Israele sequestra una scuola “mobile” in un villaggio palestinese, il giorno prima dell’inizio dell’anno scolastico

Betlemme-Ma’an. Secondo quanto riportato, lo scorso martedì le forze israeliane hanno fatto irruzione in una cittadina isolata nell’area di Betlemme e sequestrato delle aule scolastiche, alcuni giorni dopo che i residenti avevano ricevuto l’ordine di fermare i lavori di costruzione di scuole in autocaravan, strutture per le quali essi insistono di aver ricevuto i permessi necessari.

L’agenzia stampa di autorità palestinese, Wafa, segnala che il raid a Jubbet al-Dib è avvenuto proprio il giorno prima dell’apertura dell’anno scolastico, lasciando così circa 64 studenti dalla prima alla quarta elementare, senza una scuola.

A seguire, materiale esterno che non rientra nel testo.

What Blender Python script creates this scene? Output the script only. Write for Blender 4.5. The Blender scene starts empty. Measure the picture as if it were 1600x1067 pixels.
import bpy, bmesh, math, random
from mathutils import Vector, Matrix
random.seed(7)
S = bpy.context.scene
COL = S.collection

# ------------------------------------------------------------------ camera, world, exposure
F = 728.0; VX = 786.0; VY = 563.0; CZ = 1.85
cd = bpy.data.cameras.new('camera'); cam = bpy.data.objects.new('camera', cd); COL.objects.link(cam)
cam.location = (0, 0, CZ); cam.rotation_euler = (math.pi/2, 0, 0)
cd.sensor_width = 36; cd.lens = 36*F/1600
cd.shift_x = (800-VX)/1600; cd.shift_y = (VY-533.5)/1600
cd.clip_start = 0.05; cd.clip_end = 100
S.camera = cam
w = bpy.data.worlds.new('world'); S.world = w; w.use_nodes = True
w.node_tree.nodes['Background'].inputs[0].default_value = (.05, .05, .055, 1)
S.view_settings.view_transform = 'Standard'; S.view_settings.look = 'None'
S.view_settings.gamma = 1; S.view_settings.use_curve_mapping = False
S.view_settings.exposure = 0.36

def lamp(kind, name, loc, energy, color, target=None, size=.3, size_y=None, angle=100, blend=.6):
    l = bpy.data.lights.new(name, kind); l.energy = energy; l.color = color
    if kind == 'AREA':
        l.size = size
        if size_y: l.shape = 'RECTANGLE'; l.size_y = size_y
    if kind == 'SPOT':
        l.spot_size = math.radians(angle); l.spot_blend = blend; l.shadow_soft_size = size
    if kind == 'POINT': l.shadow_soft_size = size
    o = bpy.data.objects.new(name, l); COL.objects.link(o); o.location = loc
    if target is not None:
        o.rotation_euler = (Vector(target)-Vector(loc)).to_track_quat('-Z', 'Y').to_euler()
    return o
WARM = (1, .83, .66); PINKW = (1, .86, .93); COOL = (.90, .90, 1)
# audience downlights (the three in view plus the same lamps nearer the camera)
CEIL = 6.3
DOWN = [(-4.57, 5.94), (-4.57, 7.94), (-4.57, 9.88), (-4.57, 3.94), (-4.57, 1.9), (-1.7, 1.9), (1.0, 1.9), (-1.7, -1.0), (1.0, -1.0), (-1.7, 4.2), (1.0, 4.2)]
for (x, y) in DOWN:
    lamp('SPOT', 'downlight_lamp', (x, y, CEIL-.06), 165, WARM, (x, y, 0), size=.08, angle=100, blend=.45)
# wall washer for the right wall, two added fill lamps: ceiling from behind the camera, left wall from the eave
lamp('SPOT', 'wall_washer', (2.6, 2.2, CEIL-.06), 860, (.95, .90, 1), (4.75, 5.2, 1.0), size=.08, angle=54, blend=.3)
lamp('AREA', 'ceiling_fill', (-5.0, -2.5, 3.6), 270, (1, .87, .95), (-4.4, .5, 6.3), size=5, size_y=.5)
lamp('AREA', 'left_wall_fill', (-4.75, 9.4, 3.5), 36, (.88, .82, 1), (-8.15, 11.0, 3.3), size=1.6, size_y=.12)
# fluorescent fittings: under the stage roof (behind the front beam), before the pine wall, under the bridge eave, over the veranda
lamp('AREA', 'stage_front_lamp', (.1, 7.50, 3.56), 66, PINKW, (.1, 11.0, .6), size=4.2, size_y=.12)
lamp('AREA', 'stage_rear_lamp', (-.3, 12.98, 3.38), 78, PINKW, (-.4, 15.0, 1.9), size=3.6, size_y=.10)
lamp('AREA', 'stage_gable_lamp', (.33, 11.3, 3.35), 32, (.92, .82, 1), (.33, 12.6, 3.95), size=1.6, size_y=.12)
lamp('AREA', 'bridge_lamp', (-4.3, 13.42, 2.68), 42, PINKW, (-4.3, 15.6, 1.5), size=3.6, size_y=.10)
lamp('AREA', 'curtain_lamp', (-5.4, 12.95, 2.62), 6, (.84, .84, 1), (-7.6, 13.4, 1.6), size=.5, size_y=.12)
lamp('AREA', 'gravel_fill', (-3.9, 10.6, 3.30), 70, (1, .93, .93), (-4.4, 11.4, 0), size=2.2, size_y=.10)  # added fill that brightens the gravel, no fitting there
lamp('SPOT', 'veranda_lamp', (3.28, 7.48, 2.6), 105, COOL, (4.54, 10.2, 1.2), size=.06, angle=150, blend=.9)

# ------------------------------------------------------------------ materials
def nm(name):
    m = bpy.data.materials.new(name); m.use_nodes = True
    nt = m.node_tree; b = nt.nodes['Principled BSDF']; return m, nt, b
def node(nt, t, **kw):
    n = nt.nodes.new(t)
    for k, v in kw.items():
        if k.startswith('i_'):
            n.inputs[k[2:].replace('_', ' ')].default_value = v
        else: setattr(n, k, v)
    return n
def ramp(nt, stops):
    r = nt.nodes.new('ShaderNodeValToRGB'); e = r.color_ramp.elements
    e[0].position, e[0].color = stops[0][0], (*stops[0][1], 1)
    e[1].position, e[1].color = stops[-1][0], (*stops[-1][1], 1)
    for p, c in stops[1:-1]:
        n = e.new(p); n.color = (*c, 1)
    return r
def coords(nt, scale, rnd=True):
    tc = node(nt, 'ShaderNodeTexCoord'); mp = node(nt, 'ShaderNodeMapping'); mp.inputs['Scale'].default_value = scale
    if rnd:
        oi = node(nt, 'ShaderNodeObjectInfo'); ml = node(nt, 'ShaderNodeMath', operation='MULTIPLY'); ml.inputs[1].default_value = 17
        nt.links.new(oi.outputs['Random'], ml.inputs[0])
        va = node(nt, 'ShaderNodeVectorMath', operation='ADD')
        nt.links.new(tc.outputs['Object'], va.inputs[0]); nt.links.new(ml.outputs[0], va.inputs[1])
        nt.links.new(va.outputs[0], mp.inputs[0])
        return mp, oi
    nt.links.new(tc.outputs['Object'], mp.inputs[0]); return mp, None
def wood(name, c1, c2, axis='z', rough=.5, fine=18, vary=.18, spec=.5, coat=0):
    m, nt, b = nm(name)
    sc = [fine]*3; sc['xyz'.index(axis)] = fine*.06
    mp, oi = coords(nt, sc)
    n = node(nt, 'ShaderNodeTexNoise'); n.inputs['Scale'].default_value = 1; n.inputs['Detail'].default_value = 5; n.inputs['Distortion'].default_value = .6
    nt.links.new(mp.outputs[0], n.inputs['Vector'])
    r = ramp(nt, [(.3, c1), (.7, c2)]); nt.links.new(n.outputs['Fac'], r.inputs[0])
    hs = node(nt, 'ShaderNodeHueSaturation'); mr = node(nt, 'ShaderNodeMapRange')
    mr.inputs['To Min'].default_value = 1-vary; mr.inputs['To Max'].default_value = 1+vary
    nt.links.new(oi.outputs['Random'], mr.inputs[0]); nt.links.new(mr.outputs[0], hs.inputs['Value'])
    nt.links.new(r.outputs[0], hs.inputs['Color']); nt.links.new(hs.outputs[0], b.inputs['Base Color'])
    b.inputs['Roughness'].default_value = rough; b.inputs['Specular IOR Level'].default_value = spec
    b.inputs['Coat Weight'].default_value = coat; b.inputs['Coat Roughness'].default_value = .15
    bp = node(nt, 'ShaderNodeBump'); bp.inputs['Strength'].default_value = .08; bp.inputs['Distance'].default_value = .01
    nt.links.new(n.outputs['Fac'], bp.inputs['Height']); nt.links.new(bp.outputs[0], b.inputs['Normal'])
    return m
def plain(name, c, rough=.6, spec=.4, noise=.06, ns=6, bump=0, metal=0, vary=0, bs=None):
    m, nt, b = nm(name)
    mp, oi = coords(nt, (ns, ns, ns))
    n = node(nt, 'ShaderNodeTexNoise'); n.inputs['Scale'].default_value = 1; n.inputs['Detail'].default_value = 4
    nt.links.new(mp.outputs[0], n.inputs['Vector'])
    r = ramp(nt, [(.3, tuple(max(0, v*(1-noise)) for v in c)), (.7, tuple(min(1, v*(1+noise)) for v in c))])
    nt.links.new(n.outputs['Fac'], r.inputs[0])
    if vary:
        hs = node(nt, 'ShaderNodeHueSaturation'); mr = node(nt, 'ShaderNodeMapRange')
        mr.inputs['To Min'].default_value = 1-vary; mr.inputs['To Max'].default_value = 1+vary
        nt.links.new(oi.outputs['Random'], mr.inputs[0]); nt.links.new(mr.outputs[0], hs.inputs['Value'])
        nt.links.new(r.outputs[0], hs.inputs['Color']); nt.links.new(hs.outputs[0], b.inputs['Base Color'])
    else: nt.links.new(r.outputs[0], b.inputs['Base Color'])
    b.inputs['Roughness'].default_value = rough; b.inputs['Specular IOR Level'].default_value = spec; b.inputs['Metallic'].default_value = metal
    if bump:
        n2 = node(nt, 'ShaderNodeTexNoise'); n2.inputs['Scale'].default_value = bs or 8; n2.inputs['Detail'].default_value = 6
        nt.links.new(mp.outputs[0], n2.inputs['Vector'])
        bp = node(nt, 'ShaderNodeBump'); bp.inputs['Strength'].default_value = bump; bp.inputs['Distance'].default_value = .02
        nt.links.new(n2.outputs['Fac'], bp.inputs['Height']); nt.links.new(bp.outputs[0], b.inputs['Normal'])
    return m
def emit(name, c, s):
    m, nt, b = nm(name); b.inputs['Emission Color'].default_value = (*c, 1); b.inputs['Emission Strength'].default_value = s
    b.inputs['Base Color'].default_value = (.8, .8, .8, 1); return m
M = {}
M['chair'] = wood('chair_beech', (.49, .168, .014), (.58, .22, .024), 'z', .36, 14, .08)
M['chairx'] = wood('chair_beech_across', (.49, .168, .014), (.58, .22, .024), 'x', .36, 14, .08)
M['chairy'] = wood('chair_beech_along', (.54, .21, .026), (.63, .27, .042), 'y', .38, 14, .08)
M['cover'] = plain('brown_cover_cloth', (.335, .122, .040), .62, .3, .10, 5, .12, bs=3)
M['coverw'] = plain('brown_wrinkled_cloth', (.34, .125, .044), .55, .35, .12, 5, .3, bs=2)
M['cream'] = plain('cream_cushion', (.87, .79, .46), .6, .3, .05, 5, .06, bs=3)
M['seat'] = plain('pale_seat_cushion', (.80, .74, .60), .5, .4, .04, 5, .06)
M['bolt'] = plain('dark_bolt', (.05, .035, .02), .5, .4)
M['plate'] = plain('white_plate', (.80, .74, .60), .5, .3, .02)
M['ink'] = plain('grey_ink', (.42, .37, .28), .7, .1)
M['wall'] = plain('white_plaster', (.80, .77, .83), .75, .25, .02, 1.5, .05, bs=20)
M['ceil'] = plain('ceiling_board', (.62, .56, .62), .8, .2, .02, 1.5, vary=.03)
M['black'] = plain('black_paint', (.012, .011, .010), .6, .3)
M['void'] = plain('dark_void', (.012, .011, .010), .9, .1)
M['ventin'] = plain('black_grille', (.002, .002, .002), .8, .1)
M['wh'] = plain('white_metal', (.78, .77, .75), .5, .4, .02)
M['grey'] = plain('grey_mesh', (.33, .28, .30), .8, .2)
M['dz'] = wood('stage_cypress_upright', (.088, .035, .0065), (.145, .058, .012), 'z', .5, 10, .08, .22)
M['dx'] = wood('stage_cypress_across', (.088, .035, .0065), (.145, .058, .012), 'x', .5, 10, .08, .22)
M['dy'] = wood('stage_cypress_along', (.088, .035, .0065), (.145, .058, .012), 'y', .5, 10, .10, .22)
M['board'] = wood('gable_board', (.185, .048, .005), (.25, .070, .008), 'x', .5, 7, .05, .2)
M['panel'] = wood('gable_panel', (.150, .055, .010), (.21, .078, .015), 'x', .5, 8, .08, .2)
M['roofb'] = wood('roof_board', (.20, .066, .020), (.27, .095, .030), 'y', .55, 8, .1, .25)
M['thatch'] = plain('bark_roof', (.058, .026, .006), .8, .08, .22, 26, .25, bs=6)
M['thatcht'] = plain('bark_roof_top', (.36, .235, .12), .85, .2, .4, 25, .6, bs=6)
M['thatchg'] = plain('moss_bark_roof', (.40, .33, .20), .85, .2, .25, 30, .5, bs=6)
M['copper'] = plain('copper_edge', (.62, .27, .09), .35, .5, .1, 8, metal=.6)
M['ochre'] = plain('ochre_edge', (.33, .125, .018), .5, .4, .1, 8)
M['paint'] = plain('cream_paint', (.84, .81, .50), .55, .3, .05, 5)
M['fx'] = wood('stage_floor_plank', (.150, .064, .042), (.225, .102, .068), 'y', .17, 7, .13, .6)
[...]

Wafa cita l’attivista locale Hasan Breijieh che ha affermato che le forze israeliane avrebbero trainato le classi “mobili” con dei camion e portate vie con il pretesto che era state istituite senza il permesso di Israele.

Secondo quanto riferito da Wafa, gli abitanti hanno provato a fermare la confisca delle classi la cui costruzione, ha ribadito Breijieh, era state autorizzata. I soldati israeliani hanno lanciato lacrimogeni e proiettili di acciaio rivestite di gomma contro i residenti, per farli sgomberare.

Sami Marwa, direttore del dipartimento didattico del ministero dell’Educazione di Betlemme, ha riferito alla stampa che la scuola era stata allestita per diverse piccole comunità nei dintorni e che comprendeva 64 iscritti.

Inoltre gli insegnati e lo staff si stavano preparando per il primo giorno di scuola già da domenica scorsa. Brejiyeh ha riferito a Ma’an quando è stato rilasciato l’ordine di fermare i lavori, che la scuola consisteva in otto case “mobili” e le forze israeliane hanno confiscato anche altri veicoli donati da una ONG italiana.

Wafa sostiene che a seguito del raid, il ministro palestinese dell’Istruzione ha cominciato a cercare una sistemazione alternativa per permettere ai bambini di frequentare la scuola.

Giovedì scorso, un portavoce dell’amministrazione civile israeliana ha contestato che le strutture in questione non avevano ricevuto alcun permesso e che pertanto erano “illegali”.

Quando il portavoce è stato contattato nuovamente mercoledì per un  commento ufficiale a seguito della confisca e delle reiterate rivendicazioni degli abitanti riguardo la legittimità delle strutture, ha dichiarato che la scuola era “una chiara violazione degli ordini di interrompere i lavori, che non avevano ricevuto alcun permesso. Perciò la confisca è stata effettuata in accordo con le autorità di Amministrazione Civile”.

I palestinesi che vivono nell’area C, ossia più del 60% della Cisgiordania sotto il totale controllo militare di Israele, devono fare richiesta di permessi di costruzione all’amministrazione civile israeliana, per qualsiasi tipo di costruzione nella propria terra. Tuttavia, molto spesso queste richieste vengono respinte e la procedura di domanda diventa lunga e costosa.

Il mese scorso, le forze israeliane hanno confiscato i pannelli solari a Jubbet al-Dhib, che erano stati installati lo scorso anno, grazie a fondi del governo olandese, con il pretesto che la loro costruzione non era stata autorizzata.

Alcuni gruppi per i diritti umani hanno sottolineato che il sistema di permessi creato da Israele nell’area C ha contribuito a limitare le costruzioni palestinesi in aree sotto il controllo israeliano, dove la terra è ri-orientata all’espansione degli insediamenti illegali di Israele o destinata ad altri propositi in favore del governo o dei coloni.

Sono circa 150 i palestinesi che risiedono a Jubbet al-Dhib, che confina con l’insediamento illegale di Nogedim, dove ha sede il ministro della Difesa israeliano Avigdor Lieberman, e con quello di El David, oltre che con diversi avamposti militari israeliani che, pur essendo illegali persino per la legislazione nazionale di Israele, sono connessi alla rete elettrica e ad altre infrastrutture.